Rivalités au sein du Groupe
En 2015, Piëch déclare avoir «pris ses distances» vis-à-vis de son ancien protégé et désormais président du Directoire, Martin Winterkorn. Par après, il s’éloignera aussi de son cousin Wolfgang Porsche, patriarche et porte-parole de la famille éponyme. De concert avec d’autres membres du Directoire, Porsche empêche alors Ferdinand Piëch de mettre Martin Winterkorn à la porte, à la suite de quoi lui et son épouse démissionnent du Conseil de surveillance du Groupe.
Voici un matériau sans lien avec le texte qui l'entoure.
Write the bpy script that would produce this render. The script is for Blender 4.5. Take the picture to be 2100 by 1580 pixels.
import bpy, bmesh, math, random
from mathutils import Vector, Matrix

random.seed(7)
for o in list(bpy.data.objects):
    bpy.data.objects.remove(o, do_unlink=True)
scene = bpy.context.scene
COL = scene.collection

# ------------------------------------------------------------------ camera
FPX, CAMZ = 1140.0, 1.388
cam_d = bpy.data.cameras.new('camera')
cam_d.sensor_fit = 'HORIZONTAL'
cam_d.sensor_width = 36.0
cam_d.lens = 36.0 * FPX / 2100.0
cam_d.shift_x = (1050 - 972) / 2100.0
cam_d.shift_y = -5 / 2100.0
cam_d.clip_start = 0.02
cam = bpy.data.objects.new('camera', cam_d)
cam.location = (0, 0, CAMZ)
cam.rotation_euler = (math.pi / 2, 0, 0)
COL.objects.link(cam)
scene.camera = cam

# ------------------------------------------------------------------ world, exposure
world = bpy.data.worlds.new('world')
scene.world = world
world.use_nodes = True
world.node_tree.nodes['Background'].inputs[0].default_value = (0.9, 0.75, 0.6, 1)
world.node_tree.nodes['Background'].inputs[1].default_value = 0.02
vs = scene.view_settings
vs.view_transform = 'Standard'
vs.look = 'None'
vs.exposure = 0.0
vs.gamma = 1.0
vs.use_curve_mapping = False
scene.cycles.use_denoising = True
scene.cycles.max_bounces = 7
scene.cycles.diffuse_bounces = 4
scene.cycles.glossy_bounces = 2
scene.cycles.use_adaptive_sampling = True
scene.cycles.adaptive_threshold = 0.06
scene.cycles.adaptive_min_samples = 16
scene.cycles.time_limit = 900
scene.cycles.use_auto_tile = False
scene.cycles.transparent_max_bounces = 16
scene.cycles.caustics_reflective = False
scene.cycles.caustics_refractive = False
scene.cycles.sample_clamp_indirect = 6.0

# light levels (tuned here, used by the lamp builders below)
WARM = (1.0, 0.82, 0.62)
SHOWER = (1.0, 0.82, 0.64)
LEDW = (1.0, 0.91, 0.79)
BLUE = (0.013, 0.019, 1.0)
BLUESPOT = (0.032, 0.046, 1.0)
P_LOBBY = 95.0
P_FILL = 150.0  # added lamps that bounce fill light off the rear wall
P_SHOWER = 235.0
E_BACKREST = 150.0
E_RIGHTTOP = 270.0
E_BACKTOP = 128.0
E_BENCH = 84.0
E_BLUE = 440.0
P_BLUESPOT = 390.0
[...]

Après l’ère Piëch et Winterkorn – et surtout le scandaleux Dieselgate – le successeur de Winterkorn, Matthias Müller, instaure une «mutation culturelle»: moins de centralisme, plus de responsabilités pour les différents managers, plus de critiques internes. Bref, les collaborateurs devaient cesser de trembler en présence d’un patriarche comme Piëch, surnommé «le Vieux» à Wolfsburg, ou «Dieu le père» parmi les actionnaires. Quoiqu’il en soit, aujourd’hui, VW rend honneur à son ancien chef; à Wolfsburg, les drapeaux sont en berne. Et son patron, Herbert Diess, de vanter les mérites de celui qu’il considérait comme un brillant technicien: «Ferdinand Piëch a poussé la qualité et la perfection de VW jusque dans les moindres détails. » Président du comité central de VW, Bernd Osterloh insiste bien sur le fait que jamais, au grand jamais, quelqu’un n’aurait osé mettre en doute l’amour et la passion de Piëch pour le produit. D’ailleurs, c’est aussi ce que dit sa femme: «La vie de Ferdinand Piëch a été caractérisée par sa passion de l’automobile (…). Il était au premier chef un ingénieur enthousiaste et amoureux de l’automobile.» Ferdinand Piëch laisse derrière lui une famille de treize enfants et de deux fois autant de petits-enfants.